Delays relating to restructuring are not unprecedented. But where Starmer is open to accusations of interfering in the democratic process (“subverting” it in Trump’s language) is that the great majority of those councils pleading the need to suspend are ones where Nigel Farage’s Reform Party is likely to make significant gains at Labour’s expense.
Electoral outcomes directly influence policy; who wins and who loses is not the point but the principle of being allowed to vote is paramount. Political arguments should be won by robust debate and making a convincing case; suppressing a vote as a means of avoiding engagement is both counterproductive and the start of a slippery slope.
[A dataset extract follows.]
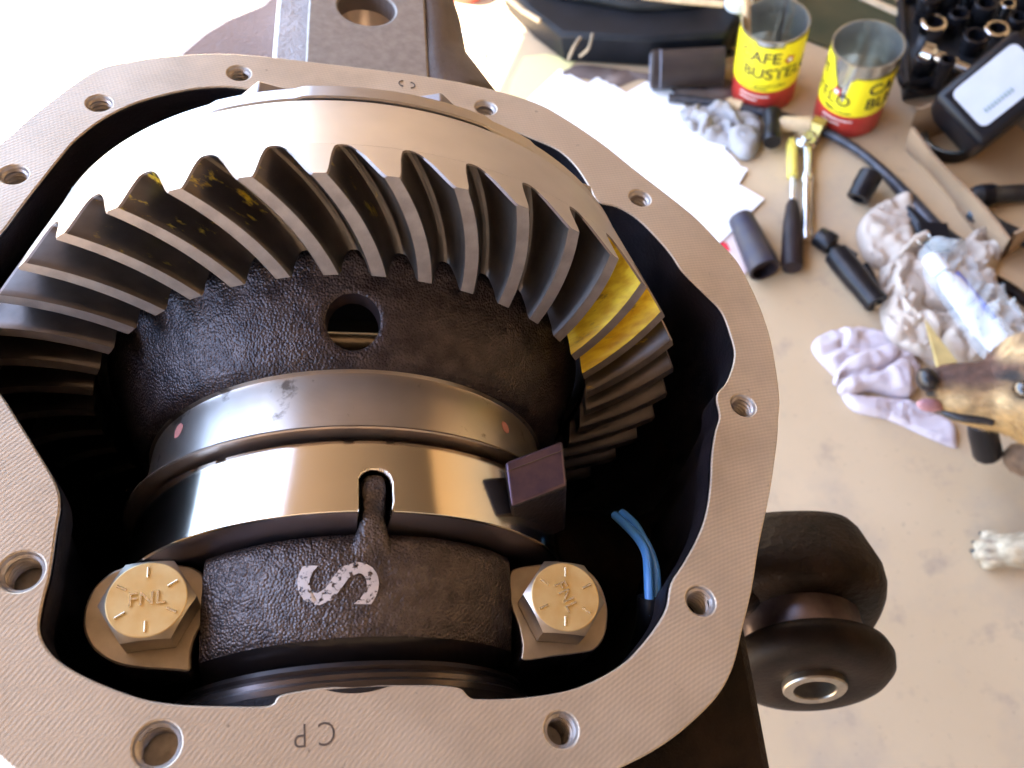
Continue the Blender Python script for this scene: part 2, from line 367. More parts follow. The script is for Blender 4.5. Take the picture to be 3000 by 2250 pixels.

The investment perspective
Disenfranchisement, however legitimately it is dressed up and justified, builds resentment against the political class and a distrust in politics. Politics drive policy. The reaction against politics polarises opinions and makes predicting policy outcomes more difficult. Markets dislike uncertainty but where it is present the result can often be increased volatility in asset prices and altered perceptions of risk premia.
The other practical effect is the US response. Explicit in his Strategy document, Trump sees democratic delinquents among counterparties as giving offence to US interests. He is prepared to act. Last year, JD Vance was explicit that unless free speech and the democratic deficit were addressed, Europe could not expect America to come to its defence. Trade, foreign inward investment, energy and many other policy areas of national security and economic interest could easily be weaponised by Trump’s administration as it seeks to bend others to its way of thinking.
It should not be a case of simply trying to keep the right side of Trump. It is that the principle of democratic representation is too precious casually to be abused. If we let it happen, either willingly or through indolence and indifference, we bear the consequences.